Вторым моим комиссаром был Медведев. Печально, что имя-отчество его забылось. Мы жили с ним в одной землянке. Он был парторгом, а потом политруком нашей роты. Это уже было на Ленинградском фронте, в стрелковой 189-й дивизии. Блокада только начиналась. И голод только начинался. Медведеву было лет под сорок. Перед войной он был вторым секретарем райкома где-то в Карелии. Это был человек неразговорчивый и странно скромный. Все, что он делал для бойцов, он скрывал, избегая личной благодарности. Для него самым важным были самые простые вещи — наладить почту, кухню, добыть полушубки, он учил мастерить печки в землянках, растапливать их сырыми дровами, потому что сушняка у нас не было. Потом он учил нас, как надо есть все более легкую пайку нашего хлеба и все более жидкую похлебку. Он научил нас не бояться голода. Это вскоре помогло нам, и весьма существенно. И все это он умел делать незаметно, почти без слов. Иногда он начинал мне рассказывать, что будет в их районе после войны, какие они будут строить дома и что разводить в озерах. Было в нем что-то отцовское: заботливо-хозяйское и строгое. На него никто не обижался, его боялись и любили. Однажды одного молодого поймали в воровстве, он воровал хлеб во взводе, обратились к Медведеву — что с ним делать. Он сказал без раздумья, уверенно — выпороть! И выпороли. Это было так естественно, хотя сейчас, вспоминая об этом, я испытываю некоторое смущение. И сомнение, что ли… Погиб он в 1942 году, при артобстреле, похоронили его на полковом нашем кладбище, теперь там нет отдельных пирамидок, а поставлен общий обелиск с общей безымянной надписью.

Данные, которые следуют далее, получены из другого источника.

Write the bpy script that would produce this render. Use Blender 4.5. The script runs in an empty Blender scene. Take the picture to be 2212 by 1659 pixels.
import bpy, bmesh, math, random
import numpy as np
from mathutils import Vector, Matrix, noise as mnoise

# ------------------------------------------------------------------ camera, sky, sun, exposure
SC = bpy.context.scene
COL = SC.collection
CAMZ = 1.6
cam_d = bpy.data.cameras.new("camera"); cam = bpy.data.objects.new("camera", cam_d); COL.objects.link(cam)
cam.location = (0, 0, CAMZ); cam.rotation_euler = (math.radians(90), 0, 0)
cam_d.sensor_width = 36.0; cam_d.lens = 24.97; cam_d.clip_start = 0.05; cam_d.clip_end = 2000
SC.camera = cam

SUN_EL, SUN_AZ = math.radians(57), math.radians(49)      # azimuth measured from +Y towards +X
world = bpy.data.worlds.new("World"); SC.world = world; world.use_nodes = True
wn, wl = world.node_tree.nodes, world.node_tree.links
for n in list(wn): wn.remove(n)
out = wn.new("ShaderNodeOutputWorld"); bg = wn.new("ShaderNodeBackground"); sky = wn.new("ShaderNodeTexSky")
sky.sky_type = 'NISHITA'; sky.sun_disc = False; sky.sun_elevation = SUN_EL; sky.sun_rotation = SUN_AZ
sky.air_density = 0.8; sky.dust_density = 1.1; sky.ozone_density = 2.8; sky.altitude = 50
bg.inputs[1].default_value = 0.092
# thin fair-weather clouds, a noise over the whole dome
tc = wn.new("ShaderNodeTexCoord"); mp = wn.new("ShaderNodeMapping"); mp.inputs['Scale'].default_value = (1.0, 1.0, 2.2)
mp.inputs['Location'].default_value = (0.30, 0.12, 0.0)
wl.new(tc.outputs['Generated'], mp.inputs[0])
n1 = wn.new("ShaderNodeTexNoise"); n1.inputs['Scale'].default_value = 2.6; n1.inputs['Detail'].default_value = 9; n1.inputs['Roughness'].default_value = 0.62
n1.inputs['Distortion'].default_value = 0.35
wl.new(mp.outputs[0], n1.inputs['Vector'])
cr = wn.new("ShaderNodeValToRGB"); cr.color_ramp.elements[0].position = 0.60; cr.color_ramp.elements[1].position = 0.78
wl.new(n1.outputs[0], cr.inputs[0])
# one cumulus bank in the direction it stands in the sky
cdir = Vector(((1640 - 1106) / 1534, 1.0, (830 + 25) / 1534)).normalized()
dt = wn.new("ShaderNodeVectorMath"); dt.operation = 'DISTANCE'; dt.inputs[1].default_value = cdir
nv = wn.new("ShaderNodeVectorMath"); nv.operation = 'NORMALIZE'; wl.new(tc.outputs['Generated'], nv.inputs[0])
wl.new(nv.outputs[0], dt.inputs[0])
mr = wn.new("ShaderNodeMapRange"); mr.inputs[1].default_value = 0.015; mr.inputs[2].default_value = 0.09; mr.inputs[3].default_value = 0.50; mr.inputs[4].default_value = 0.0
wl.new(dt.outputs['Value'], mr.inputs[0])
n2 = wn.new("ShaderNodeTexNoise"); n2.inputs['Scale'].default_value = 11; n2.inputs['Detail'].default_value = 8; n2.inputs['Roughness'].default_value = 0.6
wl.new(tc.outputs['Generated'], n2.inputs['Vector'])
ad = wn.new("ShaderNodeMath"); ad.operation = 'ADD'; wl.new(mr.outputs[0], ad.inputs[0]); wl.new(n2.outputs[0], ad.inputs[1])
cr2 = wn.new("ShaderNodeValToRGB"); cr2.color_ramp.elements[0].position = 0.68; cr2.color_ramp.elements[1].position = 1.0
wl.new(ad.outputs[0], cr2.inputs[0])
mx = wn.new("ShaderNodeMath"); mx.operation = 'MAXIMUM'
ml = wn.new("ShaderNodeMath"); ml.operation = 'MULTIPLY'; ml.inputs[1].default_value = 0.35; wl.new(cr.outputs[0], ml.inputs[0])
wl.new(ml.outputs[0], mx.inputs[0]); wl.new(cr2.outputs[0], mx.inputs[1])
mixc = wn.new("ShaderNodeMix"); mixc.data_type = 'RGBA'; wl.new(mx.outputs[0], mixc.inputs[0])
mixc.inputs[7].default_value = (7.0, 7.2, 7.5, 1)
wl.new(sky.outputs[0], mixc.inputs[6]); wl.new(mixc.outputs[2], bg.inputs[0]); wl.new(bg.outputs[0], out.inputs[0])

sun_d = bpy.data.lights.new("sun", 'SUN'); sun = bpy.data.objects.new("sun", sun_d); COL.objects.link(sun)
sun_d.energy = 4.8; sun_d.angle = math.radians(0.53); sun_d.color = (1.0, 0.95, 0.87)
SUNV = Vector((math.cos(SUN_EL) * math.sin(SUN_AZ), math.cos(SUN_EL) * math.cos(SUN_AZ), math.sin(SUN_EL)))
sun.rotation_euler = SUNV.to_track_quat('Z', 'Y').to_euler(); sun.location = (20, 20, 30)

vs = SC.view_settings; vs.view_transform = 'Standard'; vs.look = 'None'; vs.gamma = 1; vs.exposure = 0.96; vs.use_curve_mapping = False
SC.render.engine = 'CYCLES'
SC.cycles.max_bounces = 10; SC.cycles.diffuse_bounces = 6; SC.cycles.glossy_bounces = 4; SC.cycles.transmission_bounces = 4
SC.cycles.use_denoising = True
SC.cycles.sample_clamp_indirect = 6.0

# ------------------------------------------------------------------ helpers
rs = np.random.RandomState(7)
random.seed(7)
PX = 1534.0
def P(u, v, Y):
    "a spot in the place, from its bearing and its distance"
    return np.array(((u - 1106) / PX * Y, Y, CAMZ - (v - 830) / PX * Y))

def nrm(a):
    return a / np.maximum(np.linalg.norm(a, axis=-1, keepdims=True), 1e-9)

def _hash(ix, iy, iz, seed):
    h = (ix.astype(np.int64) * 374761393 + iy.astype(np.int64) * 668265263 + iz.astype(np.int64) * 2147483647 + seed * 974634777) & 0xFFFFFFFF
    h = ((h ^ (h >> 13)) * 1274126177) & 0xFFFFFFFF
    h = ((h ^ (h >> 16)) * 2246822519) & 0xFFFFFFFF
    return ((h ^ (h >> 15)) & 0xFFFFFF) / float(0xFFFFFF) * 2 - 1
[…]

…Потом я воевал в отдельном артпульбате укрепрайона.
Справа от нас было Пулково, позади Ленинград, впереди занесенные поля до самого Пушкина. Немецкие окопы сходились с нашими местами совсем близко, метров на семьдесят. Мы слышали немецкую речь. Они — нашу. Они заводили патефон и играли нам русские песни, играли «У самовара я и моя Маша». И звали переходить, сдаваться. Ленинградская блокада сказывалась и на фронте. Голод нарастал. Дистрофия наносила ощутимые потери, увозили в госпиталь опухших, ослабевших. Батальон наш занимал большой участок обороны, километров пять. А во взводах временами оставалось по восемь, десять человек. Поэтому мы все видели, знали нашего комбата и общались с ним. Его звали Павел Сильвестрович Литвинов. Батальон был отдельный, и командир наш был тоже как бы отдельный. Ни у кого из соседей не было такого командира. Высокий, стройный, красивый, он, хотя имел звание всего лейтенантское, выделялся выправкой кадрового военного. Не лейтенантской бравостью, а той подтянутостью, что вошла в плоть и сказывается не в щелканье каблуков, а в четкости всего поведения. Тем более что каблуков не было, были валенки, была лютая зима 42-го года, от морозов пулеметы отказывали, часовых приходилось менять через каждые два часа.
Литвинов уже успел участвовать в финской кампании, получил орден Красного Знамени, ранение, окружение — словом, изведал весь набор военного лиха.